## [WHAT THE TASK REQUIRES]
Return the line containing "b2.box(XR-.005,XR+.005,a+.028,c-.028,1.481,2.119,'tint')", the line containing "C = sc.collection", and every line between them, exactly as they stand. Output nothing else.

##### EXERCISE MATERIAL

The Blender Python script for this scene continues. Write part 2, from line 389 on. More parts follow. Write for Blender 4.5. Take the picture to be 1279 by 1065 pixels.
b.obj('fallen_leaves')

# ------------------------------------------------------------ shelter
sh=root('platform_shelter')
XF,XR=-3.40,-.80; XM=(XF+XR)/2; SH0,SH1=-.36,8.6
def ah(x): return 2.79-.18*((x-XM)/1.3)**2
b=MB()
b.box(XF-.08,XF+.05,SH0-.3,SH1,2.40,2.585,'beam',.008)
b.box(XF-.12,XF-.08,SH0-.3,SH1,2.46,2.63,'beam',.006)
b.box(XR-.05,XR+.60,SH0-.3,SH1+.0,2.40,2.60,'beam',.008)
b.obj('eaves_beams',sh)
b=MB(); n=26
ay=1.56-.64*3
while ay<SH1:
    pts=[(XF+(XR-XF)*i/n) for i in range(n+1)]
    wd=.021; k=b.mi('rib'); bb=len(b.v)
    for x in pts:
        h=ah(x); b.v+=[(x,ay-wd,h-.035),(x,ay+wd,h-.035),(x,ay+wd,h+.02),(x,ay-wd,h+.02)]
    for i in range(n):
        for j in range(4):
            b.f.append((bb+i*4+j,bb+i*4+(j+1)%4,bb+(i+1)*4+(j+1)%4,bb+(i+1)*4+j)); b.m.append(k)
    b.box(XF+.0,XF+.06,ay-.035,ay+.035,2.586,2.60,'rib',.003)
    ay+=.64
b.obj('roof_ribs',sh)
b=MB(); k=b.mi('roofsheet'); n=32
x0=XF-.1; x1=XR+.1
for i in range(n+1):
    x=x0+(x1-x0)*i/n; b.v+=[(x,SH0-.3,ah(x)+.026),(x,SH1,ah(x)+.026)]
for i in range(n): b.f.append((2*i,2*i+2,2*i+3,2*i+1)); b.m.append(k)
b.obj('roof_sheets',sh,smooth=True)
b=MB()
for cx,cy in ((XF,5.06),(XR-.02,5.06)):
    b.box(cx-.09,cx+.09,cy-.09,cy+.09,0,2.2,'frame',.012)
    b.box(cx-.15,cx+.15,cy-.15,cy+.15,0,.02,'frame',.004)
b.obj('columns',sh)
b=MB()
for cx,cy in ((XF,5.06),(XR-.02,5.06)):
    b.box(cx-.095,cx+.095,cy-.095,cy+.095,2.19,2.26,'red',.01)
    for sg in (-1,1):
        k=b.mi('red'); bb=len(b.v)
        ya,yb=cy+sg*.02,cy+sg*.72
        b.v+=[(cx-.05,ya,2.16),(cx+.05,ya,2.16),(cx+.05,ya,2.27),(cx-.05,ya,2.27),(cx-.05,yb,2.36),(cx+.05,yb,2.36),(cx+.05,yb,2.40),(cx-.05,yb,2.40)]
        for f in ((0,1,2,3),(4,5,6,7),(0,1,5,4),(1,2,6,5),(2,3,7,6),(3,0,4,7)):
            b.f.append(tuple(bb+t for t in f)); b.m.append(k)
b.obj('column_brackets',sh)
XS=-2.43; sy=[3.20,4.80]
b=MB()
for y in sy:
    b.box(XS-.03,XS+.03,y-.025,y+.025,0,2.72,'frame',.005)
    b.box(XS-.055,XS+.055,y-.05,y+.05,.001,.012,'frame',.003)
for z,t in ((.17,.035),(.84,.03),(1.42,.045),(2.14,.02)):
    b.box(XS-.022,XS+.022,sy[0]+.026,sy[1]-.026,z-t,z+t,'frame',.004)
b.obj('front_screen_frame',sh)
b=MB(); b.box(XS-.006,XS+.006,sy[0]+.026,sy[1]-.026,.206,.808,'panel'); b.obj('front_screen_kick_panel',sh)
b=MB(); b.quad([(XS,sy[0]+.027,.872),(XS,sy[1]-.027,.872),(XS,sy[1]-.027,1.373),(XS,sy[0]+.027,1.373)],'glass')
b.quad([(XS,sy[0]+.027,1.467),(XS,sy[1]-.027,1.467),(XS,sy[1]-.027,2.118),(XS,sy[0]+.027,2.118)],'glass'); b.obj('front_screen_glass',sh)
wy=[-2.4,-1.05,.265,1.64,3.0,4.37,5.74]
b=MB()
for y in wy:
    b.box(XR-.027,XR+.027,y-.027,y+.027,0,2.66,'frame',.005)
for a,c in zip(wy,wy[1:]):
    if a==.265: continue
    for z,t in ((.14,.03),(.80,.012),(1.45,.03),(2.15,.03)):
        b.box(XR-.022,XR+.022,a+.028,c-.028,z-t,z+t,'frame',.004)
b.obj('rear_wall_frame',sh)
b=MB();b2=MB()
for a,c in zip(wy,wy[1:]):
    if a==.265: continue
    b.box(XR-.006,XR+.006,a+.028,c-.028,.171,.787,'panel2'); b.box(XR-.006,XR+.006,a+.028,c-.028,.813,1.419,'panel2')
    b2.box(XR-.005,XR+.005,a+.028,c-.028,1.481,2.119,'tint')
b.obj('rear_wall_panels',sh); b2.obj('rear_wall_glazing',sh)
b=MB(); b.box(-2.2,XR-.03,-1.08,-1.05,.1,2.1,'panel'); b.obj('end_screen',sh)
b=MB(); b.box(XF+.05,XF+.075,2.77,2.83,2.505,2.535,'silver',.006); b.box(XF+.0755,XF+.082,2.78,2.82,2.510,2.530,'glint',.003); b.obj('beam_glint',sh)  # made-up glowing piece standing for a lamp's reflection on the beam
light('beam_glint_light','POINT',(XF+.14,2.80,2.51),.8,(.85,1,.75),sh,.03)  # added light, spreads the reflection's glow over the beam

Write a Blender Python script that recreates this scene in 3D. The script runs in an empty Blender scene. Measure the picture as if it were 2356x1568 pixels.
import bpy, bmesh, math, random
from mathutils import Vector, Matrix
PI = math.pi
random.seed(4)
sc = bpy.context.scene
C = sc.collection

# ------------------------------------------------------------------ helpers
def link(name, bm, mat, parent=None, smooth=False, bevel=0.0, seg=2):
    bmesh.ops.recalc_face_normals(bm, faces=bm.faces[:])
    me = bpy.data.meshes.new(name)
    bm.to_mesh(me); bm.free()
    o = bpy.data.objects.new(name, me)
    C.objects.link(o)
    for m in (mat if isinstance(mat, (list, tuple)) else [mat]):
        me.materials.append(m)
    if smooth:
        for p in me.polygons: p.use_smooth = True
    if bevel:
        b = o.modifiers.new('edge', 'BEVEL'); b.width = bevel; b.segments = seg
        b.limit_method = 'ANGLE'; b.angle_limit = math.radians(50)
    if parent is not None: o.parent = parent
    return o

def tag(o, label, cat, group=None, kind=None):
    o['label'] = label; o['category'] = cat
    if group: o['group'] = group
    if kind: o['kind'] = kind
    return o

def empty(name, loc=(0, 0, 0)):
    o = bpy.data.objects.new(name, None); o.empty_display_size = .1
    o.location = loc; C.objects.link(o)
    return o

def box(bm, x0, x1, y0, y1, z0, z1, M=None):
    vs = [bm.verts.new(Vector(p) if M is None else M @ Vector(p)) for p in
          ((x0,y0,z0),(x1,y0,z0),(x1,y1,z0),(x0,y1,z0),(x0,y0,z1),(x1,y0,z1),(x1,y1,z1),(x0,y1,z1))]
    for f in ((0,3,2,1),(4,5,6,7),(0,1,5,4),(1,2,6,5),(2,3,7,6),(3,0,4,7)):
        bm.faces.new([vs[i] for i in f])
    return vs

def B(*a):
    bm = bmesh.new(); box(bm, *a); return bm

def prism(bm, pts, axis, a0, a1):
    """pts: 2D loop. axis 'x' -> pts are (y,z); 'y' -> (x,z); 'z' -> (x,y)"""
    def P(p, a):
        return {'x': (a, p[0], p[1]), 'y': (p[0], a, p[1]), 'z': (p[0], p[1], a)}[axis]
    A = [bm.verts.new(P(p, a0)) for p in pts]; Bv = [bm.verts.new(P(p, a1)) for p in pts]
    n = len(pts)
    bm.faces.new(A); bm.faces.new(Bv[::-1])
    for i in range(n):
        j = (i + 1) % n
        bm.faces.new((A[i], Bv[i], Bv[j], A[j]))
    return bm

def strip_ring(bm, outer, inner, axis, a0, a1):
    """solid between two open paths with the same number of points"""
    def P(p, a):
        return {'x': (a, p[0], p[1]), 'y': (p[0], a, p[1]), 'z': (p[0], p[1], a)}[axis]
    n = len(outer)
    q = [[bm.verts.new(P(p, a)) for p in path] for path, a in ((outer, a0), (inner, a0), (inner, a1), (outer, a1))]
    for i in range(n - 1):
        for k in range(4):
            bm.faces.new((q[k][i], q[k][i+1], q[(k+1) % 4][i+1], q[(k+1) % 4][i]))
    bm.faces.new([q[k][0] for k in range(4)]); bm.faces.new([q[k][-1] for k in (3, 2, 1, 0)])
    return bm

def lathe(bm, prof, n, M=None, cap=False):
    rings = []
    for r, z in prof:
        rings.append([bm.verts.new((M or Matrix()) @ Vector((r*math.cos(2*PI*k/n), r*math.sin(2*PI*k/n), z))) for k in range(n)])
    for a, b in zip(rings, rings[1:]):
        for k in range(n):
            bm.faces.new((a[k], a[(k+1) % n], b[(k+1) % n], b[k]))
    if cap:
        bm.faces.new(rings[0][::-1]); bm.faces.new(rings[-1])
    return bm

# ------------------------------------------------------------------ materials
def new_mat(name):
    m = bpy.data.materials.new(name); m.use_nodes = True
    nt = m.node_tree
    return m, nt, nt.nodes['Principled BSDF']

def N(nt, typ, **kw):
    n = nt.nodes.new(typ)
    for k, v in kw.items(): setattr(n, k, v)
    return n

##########

## [TASK RESULT]
    b2.box(XR-.005,XR+.005,a+.028,c-.028,1.481,2.119,'tint')
b.obj('rear_wall_panels',sh); b2.obj('rear_wall_glazing',sh)
b=MB(); b.box(-2.2,XR-.03,-1.08,-1.05,.1,2.1,'panel'); b.obj('end_screen',sh)
b=MB(); b.box(XF+.05,XF+.075,2.77,2.83,2.505,2.535,'silver',.006); b.box(XF+.0755,XF+.082,2.78,2.82,2.510,2.530,'glint',.003); b.obj('beam_glint',sh)  # made-up glowing piece standing for a lamp's reflection on the beam
light('beam_glint_light','POINT',(XF+.14,2.80,2.51),.8,(.85,1,.75),sh,.03)  # added light, spreads the reflection's glow over the beam

Write a Blender Python script that recreates this scene in 3D. The script runs in an empty Blender scene. Measure the picture as if it were 2356x1568 pixels.
import bpy, bmesh, math, random
from mathutils import Vector, Matrix
PI = math.pi
random.seed(4)
sc = bpy.context.scene
C = sc.collection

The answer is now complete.